Autre sujet juridique concernant une bonne partie des plus de 2000 expatriés français installés en Indonésie, celui des couples mixtes : « ce pays a-t-il la volonté d’empêcher les mariages mixtes, se demande à haute voix le haut fonctionnaire. Je n’ai guère de solutions à proposer parce que ça relève du droit civil indonésien, il faudrait un mouvement qui émane des Indonésiens eux-mêmes. Mais, je fais des mariages mixtes civils, déclare-t-il avec un grand sourire, c’est une conquête de la laïcité ».

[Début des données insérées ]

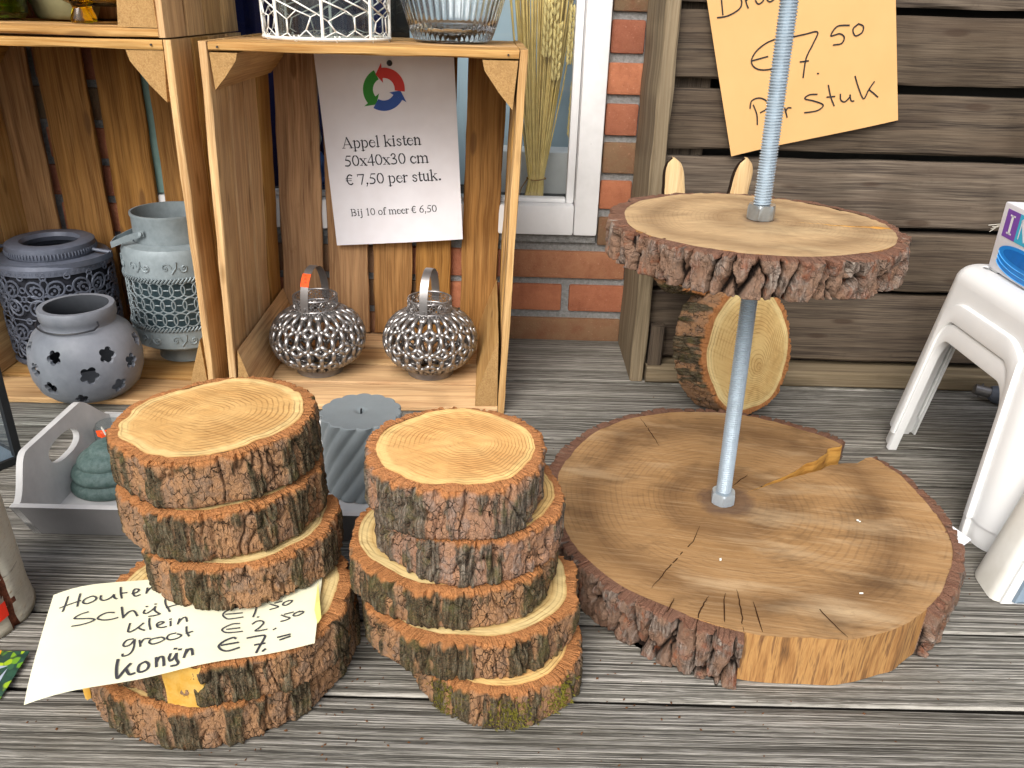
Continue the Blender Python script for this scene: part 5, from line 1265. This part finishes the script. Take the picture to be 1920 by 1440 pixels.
# ================================================================== STOOLS, BOX, TUB ON THE RIGHT
def stool(label, x0, y0, z0, rz=0.0):
    t = thing('plastic_stool', label, 'stool', (x0, y0, z0), 'nested white plastic stools', (0, 0, rz))
    BX, BY, TX, TY, H, RC = .156, .150, .134, .122, .222, .036
    def hw(f): return BX+(TX-BX)*f, BY+(TY-BY)*f
    mb = MB(); NV = 14; ARC = []
    a0, a1, tt, rr = .86, .84, .80, .20                 # arch half widths (fraction of panel) and height fraction
    # arch profile from left foot over to right foot
    arch = [(-a0+(a0-a1)*i/NV*0-.0+(a0-a1)*(i/NV)*.6, tt*(1-rr)*i/NV) for i in range(NV+1)]
    xl = arch[-1][0]
    for i in range(1, 9): q = math.pi/2*i/8; arch.append((xl+rr*1.1*(1-math.cos(q)), tt*(1-rr)+tt*rr*math.sin(q)))
    xs = arch[-1][0]
    for i in range(1, 9): arch.append((xs+(0-xs)*i/8, tt))
    arch = arch+[(-s, z) for s, z in arch[:-1][::-1]]
    outer = [(-1, i/NV) for i in range(NV+1)]
    m2 = len(arch)-2*(NV+1); outer += [(-1+2*(i+1)/(m2+1), 1) for i in range(m2)]+[(1, 1-i/NV) for i in range(NV+1)]
    for side in range(4):
        ca, sa = [(1, 0), (0, 1), (-1, 0), (0, -1)][side]
        vs = []; K = [0, .0, .03, .08, .50, .56, .60, .75, .88, 1.0]; lift = [-.005, .0035, .0055, .006, .006, .005, .0, 0, 0, 0]
        for f, l in zip(K, lift):
            for (s1, z1), (s2, z2) in zip(arch, outer):
                s = s1+(s2-s1)*f; z = z1+(z2-z1)*f; wx, wy = hw(z); d, tw = (wx, wy) if side % 2 == 0 else (wy, wx)
                u = s*(tw-RC); n_ = d+l; vs.append((ca*n_-sa*u, sa*n_+ca*u, z*H))
        m = len(arch); mb.add(vs, [(i*m+j, i*m+j+1, (i+1)*m+j+1, (i+1)*m+j) for i in range(len(K)-1) for j in range(m-1)])
        vs = []; nc = 8                                  # rounded corner following this side
        for i in range(NV+1):
            f = i/NV; wx, wy = hw(f); d, tw = (wx, wy) if side % 2 == 0 else (wy, wx)
            for k in range(nc+1):
                b = math.pi/2*k/nc; n_ = d-RC+RC*math.cos(b); u = tw-RC+RC*math.sin(b); vs.append((ca*n_-sa*u, sa*n_+ca*u, f*H))
        mb.add(vs, [(i*(nc+1)+k, i*(nc+1)+k+1, (i+1)*(nc+1)+k+1, (i+1)*(nc+1)+k) for i in range(NV) for k in range(nc)])
    vs = []; per = []
    for side in range(4):
        ca, sa = [(1, 0), (0, 1), (-1, 0), (0, -1)][side]
        for k in range(9): b = math.pi/2*k/8; d, tw = (TX, TY) if side % 2 == 0 else (TY, TX); n_, u = d-RC+RC*math.cos(b), tw-RC+RC*math.sin(b); per.append((ca*n_-sa*u, sa*n_+ca*u, ca*math.cos(b)-sa*math.sin(b), sa*math.cos(b)+ca*math.sin(b)))
    m = len(per); rings = [(0, 0)]+[(.020*(1-math.cos(q)), .020*math.sin(q)) for q in (.3, .6, .9, 1.2, 1.5708)]+[(.026, .020), (.028, .0175), (.05, .0175)]
    for ins, up in rings:
        for x, y, nx_, ny_ in per: vs.append((x-nx_*ins, y-ny_*ins, H+up))
    fs = [(i*m+k, i*m+(k+1) % m, (i+1)*m+(k+1) % m, (i+1)*m+k) for i in range(len(rings)-1) for k in range(m)]+[tuple(range((len(rings)-1)*m, len(rings)*m))]
    mb.add(vs, fs)
    o = mb.build('shell', M['plastic'], t, sharp=0); me = o.data; bm = bmesh.new(); bm.from_mesh(me); bmesh.ops.remove_doubles(bm, verts=bm.verts, dist=.0004); bmesh.ops.recalc_face_normals(bm, faces=bm.faces)
    for e in bm.edges: e.smooth = not (len(e.link_faces) == 2 and e.calc_face_angle(0) > .75)
    bm.to_mesh(me); bm.free()
    sd_ = o.modifiers.new('s', 'SOLIDIFY'); sd_.thickness = .0028; sd_.offset = -1
    bpy.context.view_layer.update(); nm_ = bpy.data.meshes.new_from_object(o.evaluated_get(bpy.context.evaluated_depsgraph_get())); o.modifiers.clear(); o.data = nm_
    bm = bmesh.new(); bm.from_mesh(nm_)
    for e in bm.edges: e.smooth = not (len(e.link_faces) == 2 and e.calc_face_angle(0) > .6)
    bm.to_mesh(nm_); bm.free()
    return t
SX, SY = .699, .903
stool('lower white plastic stool, its feet on the deck and its arch showing inside the other', SX, SY, .001)
stool('upper white plastic stool nested on the other, carrying the white carton', SX, SY, .027)
bx = thing('carton', 'white carton with coloured letter squares and a blue paddling pool picture on the stool', 'box', (.602, .998, .2685), None, (R_(0), R_(0), R_(-94)))
mb = MB(); box(mb, (0, 0, 0), (.24, .10, .082), 0, .002); mb.build('box_body', M['card_white'], bx)
y_ = -.0006; QW = .031
for i, (c_, L) in enumerate((('purple', 'I'), ('cyan', 'N'), ('lime', 'T'), ('orange', 'E'), ('red', 'X'))[:3]):
    x0 = .012+i*QW; mb = MB(); vs = [(x0+a, y_, b) for a, b in ((0, .043), (QW, .043), (QW, .076), (0, .076))]; mb.add(vs, [(0, 1, 2, 3)]); mb.build('letter_square', M[c_], bx, smooth=False)
    mb = MB(); cx = x0+QW/2; z0_, z1_ = .048, .071
    def lb_(p, q, w): d = Vector((q[0]-p[0], q[1]-p[1])).normalized(); nn = Vector((-d.y, d.x))*w; mb.add([(p[0]+nn.x, y_-.0004, p[1]+nn.y), (q[0]+nn.x, y_-.0004, q[1]+nn.y), (q[0]-nn.x, y_-.0004, q[1]-nn.y), (p[0]-nn.x, y_-.0004, p[1]-nn.y)], [(0, 1, 2, 3)])
    if L == 'I': lb_((cx, z0_), (cx, z1_), .0027); lb_((cx-.006, z0_+.001), (cx+.006, z0_+.001), .001); lb_((cx-.006, z1_-.001), (cx+.006, z1_-.001), .001)
    if L == 'N': lb_((cx-.008, z0_), (cx-.008, z1_), .0011); lb_((cx-.008, z1_), (cx+.008, z0_), .0027); lb_((cx+.008, z0_), (cx+.008, z1_), .0011)
    if L == 'T': lb_((cx, z0_), (cx, z1_), .0027); lb_((cx-.009, z1_-.001), (cx+.009, z1_-.001), .0013); lb_((cx-.005, z0_+.001), (cx+.005, z0_+.001), .001)
    mb.build('letter', M['card_white'], bx, smooth=False)
mb = MB(); pc = (.075, .0225)
def ell(rx, rz, cz, off, n=40): return [(pc[0]+rx*math.cos(2*math.pi*k/n), y_-off, pc[1]+cz+rz*math.sin(2*math.pi*k/n)) for k in range(n)]
for q, (cz, o_) in enumerate(((-.0065, .0003), (-.001, .0006), (.0045, .0009))):
    mb.add(ell(.058, .0125, cz, o_), [tuple(range(40))])
mb.build('pool_picture', M['pool'], bx, smooth=False)
mb = MB(); mb.add(ell(.046, .0080, .0052, .0012), [tuple(range(40))]); mb.build('pool_inside', plain('deep_blue_print', S(18, 110, 196), .5, .3), bx, smooth=False)
mb = MB()
for cz, o_ in ((.0045, .0013), (-.0012, .0013), (-.0068, .0013)):
    tube(mb, [(pc[0]+.0565*math.cos(R_(a)), y_-o_, pc[1]+cz+.0118*math.sin(R_(a))) for a in range(184, 360, 8)], .0006, 4)
mb.build('pool_rims', plain('light_blue_print', S(92, 182, 244), .5, .3), bx)
mb = MB(); rg = random.Random(2)
for k in range(7): tube(mb, [(-.0005, .002, .052), (-.006, .001+rg.uniform(-.003, .003), .050+rg.uniform(-.002, .003)), (-.012+rg.uniform(-.004, .002), rg.uniform(-.006, .006), .046+rg.uniform(-.005, .004))], .0004, 4)
mb.build('frayed_string', M['wick'], bx)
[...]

Renaud Vignal n’a rencontré le président Susilo Bambang Yudhoyono qu’à trois reprises et lors de l’une d’elles, le président indonésien a remercié notre représentant pour l’accueil que la France avait réservé à Yasser Arafat mourant ! L’ambassadeur reconnaît à SBY « un talent fabuleux » qui remonte à la commémoration du premier attentat à la bombe de Bali : « les Balinais ne voulaient pas de cette cérémonie, la présidente Megawati avait dépêché SBY, alors ministre de la sécurité et qu’on pouvait tenir indirectement responsable de la survenue de l’attentat. Le premier ministre australien fait une courte déclaration, il est à peine applaudi par ses troupes. Puis survient SBY, sans discours écrit, il s’exprime dans un parfait anglais, parle avec sincérité et recueille à la fin de son intervention une standing ovation ». Et Renaud Vignal de renchérir : « c’est un homme courageux et intègre, sa famille n’est pas dans les affaires, n’a pas de cadavres dans le placard, ni de Jaguar dans le garage… Ce qui me sidère, c’est qu’il donne suite à toutes les demandes de poursuite pour corruption, plus personne ne peut se dire, « je suis protégé par ma fonction » et ça, c’est un très bon début pour la démocratie ».